Maka saat itu juga, sawa yang sebagai rantasan tersebut diambil kembali, untuk melaksanakan upacara Nyiramin (memandikan), yakni bertujuan untuk membersihkan secara simbolis. Pertama menggunakan anggapan, berfungsi sebagai ngerik kuku. Dilanjutkan dengan mandi sebuah takir. Pada alis diisi daun intaran, malem pada telinga. Di hidung ada pusuh menuh, waja pada gigi, sedangkan pipi daun delem. Bila sawa itu perempuan, pada rantasan ditutup dengan daun tunjung tepat pada kelaminnya, daun bulung pada sawa pria.
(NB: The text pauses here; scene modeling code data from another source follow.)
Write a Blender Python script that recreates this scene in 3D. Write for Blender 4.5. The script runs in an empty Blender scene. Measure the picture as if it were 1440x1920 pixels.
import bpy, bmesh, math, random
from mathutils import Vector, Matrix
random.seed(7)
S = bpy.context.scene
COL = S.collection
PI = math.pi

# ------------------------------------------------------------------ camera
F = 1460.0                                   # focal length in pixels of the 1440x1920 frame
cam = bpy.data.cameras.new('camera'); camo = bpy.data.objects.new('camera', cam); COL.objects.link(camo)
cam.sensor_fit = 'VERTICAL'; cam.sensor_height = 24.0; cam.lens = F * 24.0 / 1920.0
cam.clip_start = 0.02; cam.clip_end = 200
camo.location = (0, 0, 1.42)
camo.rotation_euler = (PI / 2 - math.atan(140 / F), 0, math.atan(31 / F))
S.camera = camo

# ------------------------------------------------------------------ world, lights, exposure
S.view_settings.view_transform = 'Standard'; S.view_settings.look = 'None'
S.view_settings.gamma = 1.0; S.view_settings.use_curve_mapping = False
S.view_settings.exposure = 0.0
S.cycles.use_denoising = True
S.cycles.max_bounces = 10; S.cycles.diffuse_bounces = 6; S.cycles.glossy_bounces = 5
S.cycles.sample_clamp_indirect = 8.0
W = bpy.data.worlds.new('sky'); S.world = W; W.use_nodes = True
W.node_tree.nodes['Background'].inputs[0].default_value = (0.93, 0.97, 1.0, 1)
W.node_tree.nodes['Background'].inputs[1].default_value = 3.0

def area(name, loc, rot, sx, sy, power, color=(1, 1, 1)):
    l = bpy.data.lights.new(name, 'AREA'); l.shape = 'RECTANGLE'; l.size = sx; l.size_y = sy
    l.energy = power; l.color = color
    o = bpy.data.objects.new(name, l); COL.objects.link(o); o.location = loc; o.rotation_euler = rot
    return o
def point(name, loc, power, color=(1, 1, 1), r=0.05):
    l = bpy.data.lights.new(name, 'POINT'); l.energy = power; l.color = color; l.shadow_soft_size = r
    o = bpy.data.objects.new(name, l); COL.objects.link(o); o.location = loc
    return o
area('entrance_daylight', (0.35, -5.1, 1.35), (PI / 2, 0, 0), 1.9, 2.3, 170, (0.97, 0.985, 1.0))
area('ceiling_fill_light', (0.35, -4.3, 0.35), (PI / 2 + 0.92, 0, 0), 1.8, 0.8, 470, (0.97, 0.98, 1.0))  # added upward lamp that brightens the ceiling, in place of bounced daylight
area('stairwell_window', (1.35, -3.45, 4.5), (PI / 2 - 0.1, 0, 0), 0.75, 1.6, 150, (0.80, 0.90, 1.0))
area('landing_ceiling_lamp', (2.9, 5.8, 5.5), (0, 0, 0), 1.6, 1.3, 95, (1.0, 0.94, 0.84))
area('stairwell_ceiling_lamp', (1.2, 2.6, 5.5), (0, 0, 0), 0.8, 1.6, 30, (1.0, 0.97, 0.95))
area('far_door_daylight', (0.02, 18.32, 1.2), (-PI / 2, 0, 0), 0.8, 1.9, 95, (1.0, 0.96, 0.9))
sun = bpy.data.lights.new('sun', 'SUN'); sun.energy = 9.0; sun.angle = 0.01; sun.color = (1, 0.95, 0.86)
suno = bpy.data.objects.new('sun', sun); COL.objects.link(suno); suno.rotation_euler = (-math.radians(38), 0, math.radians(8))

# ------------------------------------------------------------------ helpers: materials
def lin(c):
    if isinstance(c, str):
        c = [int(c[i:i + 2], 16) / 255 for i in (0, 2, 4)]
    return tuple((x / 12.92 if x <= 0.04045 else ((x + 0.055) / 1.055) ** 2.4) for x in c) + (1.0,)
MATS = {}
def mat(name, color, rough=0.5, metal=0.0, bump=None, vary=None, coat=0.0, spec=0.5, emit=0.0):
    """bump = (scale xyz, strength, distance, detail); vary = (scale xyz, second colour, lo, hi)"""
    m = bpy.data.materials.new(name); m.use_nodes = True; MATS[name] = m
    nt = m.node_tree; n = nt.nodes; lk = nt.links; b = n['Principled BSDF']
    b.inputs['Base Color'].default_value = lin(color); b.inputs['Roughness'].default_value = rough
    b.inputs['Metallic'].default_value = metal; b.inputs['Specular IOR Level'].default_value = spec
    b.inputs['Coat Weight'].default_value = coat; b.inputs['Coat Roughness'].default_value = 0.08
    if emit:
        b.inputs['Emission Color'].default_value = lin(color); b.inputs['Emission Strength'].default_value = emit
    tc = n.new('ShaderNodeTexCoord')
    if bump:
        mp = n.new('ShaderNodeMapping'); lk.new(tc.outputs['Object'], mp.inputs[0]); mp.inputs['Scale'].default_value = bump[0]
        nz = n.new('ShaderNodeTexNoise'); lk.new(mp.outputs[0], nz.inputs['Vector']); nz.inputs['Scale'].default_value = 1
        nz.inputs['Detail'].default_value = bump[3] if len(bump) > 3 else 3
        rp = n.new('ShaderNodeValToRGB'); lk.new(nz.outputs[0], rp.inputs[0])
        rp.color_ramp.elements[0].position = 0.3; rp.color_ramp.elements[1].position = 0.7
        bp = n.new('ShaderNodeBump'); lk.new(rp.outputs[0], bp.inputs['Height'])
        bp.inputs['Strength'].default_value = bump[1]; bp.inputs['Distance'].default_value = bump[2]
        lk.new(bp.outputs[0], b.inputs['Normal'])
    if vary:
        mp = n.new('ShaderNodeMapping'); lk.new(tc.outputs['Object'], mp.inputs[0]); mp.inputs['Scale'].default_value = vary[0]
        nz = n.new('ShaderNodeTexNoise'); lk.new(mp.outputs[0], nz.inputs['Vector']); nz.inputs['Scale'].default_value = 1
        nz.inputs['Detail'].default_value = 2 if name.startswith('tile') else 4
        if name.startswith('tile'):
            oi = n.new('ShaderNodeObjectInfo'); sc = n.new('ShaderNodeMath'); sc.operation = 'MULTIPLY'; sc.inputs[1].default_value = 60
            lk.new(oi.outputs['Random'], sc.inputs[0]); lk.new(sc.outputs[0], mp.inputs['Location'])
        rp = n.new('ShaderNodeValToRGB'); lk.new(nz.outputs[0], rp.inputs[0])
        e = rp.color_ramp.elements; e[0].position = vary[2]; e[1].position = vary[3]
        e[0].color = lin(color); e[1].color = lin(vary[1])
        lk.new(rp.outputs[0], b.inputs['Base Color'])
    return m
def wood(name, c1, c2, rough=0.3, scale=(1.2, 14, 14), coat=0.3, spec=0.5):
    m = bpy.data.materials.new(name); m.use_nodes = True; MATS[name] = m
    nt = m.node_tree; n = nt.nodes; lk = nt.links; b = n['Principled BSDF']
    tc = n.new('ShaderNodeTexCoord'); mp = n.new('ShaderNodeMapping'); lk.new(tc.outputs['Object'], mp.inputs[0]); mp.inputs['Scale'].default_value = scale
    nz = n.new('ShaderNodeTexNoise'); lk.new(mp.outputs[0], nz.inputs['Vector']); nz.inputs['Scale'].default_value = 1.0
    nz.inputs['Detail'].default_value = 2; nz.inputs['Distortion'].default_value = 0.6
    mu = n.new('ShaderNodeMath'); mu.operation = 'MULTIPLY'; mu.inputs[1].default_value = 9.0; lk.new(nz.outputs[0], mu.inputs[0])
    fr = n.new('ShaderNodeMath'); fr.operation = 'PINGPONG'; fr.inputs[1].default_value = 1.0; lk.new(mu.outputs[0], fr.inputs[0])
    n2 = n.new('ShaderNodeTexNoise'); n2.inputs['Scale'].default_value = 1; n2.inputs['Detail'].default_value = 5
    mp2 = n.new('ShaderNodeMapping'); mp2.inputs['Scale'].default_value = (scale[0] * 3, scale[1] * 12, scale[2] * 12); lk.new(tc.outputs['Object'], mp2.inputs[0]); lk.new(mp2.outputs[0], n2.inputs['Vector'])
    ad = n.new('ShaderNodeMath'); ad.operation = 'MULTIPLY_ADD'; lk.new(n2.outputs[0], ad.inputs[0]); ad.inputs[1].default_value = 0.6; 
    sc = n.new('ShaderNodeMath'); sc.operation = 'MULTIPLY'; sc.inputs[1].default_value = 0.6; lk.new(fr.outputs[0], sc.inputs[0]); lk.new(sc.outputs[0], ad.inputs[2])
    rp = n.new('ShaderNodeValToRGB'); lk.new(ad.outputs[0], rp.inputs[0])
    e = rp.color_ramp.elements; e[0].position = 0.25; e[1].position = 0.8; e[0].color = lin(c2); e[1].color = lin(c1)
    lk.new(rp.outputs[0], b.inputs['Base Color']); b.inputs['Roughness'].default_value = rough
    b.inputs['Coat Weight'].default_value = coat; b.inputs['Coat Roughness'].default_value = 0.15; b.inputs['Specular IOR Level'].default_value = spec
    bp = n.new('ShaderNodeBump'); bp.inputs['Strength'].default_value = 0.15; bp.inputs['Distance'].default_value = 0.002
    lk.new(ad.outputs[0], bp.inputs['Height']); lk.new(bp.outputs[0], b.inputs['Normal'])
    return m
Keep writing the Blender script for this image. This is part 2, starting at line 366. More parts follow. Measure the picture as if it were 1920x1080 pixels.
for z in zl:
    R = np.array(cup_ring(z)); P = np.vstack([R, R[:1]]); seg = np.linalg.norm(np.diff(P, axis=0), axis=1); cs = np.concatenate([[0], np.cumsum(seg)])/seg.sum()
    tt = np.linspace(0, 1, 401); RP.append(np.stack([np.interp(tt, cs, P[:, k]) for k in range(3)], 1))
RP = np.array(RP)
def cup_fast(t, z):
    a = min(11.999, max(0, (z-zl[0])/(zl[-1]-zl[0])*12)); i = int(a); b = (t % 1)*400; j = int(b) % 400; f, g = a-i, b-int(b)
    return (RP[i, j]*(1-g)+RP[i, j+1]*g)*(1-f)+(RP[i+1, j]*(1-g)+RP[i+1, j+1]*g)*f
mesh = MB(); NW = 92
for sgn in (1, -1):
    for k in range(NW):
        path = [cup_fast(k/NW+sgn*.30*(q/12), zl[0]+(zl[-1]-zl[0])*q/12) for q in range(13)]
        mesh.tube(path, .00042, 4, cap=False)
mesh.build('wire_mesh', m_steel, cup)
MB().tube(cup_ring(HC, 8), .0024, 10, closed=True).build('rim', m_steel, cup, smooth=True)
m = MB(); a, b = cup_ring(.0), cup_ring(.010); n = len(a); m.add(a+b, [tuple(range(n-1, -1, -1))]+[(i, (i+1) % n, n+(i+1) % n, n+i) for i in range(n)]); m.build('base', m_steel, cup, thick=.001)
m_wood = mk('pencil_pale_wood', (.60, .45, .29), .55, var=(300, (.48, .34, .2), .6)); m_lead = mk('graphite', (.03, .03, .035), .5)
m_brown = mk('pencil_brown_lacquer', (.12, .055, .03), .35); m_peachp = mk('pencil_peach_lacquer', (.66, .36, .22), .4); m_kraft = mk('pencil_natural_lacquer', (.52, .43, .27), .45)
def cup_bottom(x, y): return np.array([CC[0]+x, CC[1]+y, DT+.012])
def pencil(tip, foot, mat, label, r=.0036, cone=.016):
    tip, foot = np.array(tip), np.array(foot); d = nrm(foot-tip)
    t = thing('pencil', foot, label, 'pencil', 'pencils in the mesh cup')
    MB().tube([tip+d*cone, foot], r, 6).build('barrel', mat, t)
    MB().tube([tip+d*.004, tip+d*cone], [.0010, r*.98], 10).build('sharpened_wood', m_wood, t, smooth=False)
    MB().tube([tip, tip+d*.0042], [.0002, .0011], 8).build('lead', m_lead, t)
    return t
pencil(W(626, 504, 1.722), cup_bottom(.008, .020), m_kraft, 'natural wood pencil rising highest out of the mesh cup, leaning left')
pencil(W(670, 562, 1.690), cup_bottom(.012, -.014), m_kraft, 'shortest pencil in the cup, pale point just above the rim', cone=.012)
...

Setelah proses itu terlaksana, maka akan dihiasi kembali menggunakan wastra. Yang pria menggunakan destar dan dibuatkan seperti kamben layaknya pria. Sedangkan yang perempuan juga kamben selayaknya pakaian wanita yang dihiasi pada rantasan tersebut. Kemudian digulung menggunakan tikar Bali. Sebelum ditaruh pada petak kembali, maka akan diperciki tirta prasista oleh sulinggih yang muput saat itu.
Setelah ditaruh kembali pada petak, keluarga sawa akan bersembahyang di hadapan petak. Dayu Niang Tu mengatakan, sembahyang tersebut sebagai permohonan maaf kepada sawa. “Sembahyang di sana hanya sekali saja, selain sebagai permohonan maaf bisa juga berdoa biasa. Agar upacara tersebut berjalan dengan baik. Dan, atman sawa bisa menyatu dengan Sang Brahman, yaitu dengan cara sembahyang tangan kosong (muspa puyung),” imbuhnya.
Pada tempat berbeda, Bendesa Adat Sayan, dr. Tjok Gede Ardana mengatakan, pelaksanaan prosesi Ngangkid disebut dengan upacara Ngwangun, yakni sebagai tanda, jika akan diupacarai harus dibangunkan terlebih dahulu. Selain itu, sawa yang makingsan di geni dianggap sedang tidur di kuburan. Jadi, menunggu pelaksanaan upacara pengabenan berlangsung. “Kalau di Sayan sendiri pelaksanaan Ngangkid itu ditentukan oleh masing-masing Ida Pedanda. Semuanya dikembalikan kepada banjar masing-masing, yang akan melaksanakan pengabenan.